You're providing excuses for a teenager, when children become capable of understanding that stealing is bad around age 3 to 5 - he is far too old for the "idiot kid" excuse to fly. Even if he didn't get the whole "having a criminal record can ruin your future life" in the concrete sense, they should absolutely know better than to steal. They said they had no idea it was so much, but even so it is beyond belief that they thought no one would notice tens or hundreds of dollars stolen, let alone tens of thousands, or that they could get away with it.

Frankly, society is far too eager to excuse criminal kids who do things like this and then cry about having to face consequences. The parents should file a police report, it will be a very harsh lesson to the kid but he has screwed up on an incredible scale. I do feel sorry for these young offenders who have their future seriously altered, but empathy should not get in the way of the parent being made whole from the crime comitted against them.

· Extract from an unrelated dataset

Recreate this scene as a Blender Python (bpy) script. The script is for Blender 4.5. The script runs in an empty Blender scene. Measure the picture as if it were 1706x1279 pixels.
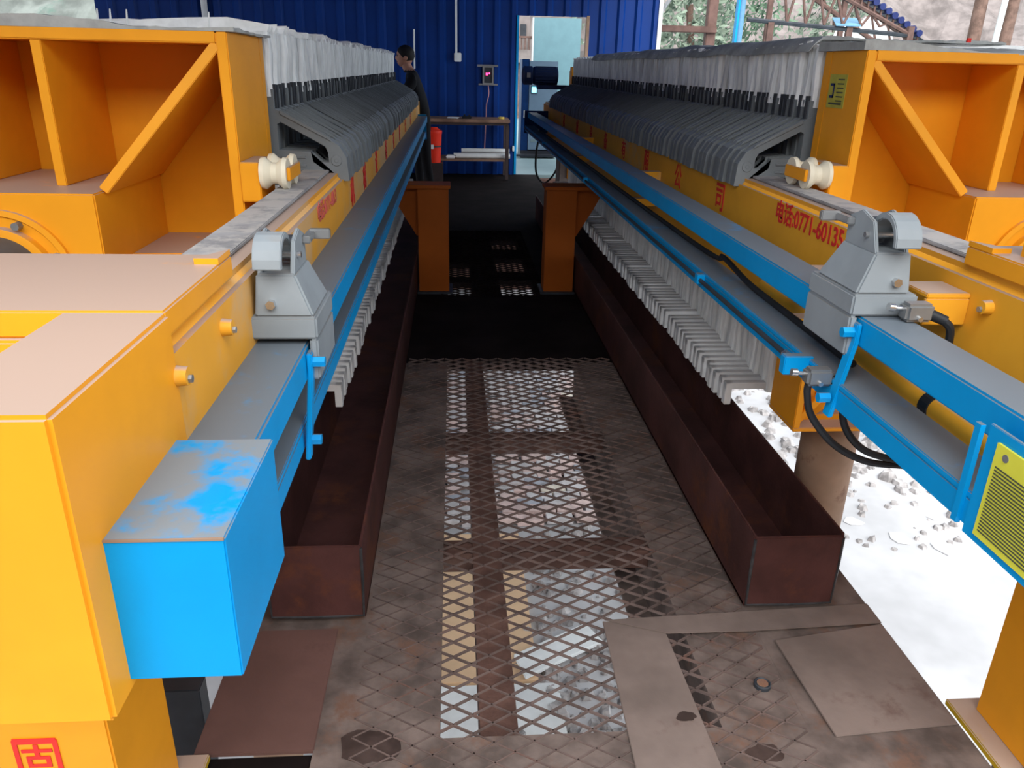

She did. "The son was given a debit card with a nominal balance to buy school lunches ..." but "He then began transferring money from his mother's account to pay for the transaction." The son defeated the protections in place.
Make sure that there isn't "overdraft protection" bullshit on your checking account. Otherwise it would defeat the purpose.
Pretty sure some cards you can freeze in their app. Most cards can send alerts on transactions, so wouldn’t be hard to automate most of it.

Set up something to sum transactions over x days, and have it test you when it hits the limit.

With chase I originally had it at $0.01 but their language made it seem like it’ll send a notification if it’s over $0.01.

Fortunately they allow $0.00, so I updated to that. I don’t want to get one of those micro deposit checks without my knowledge.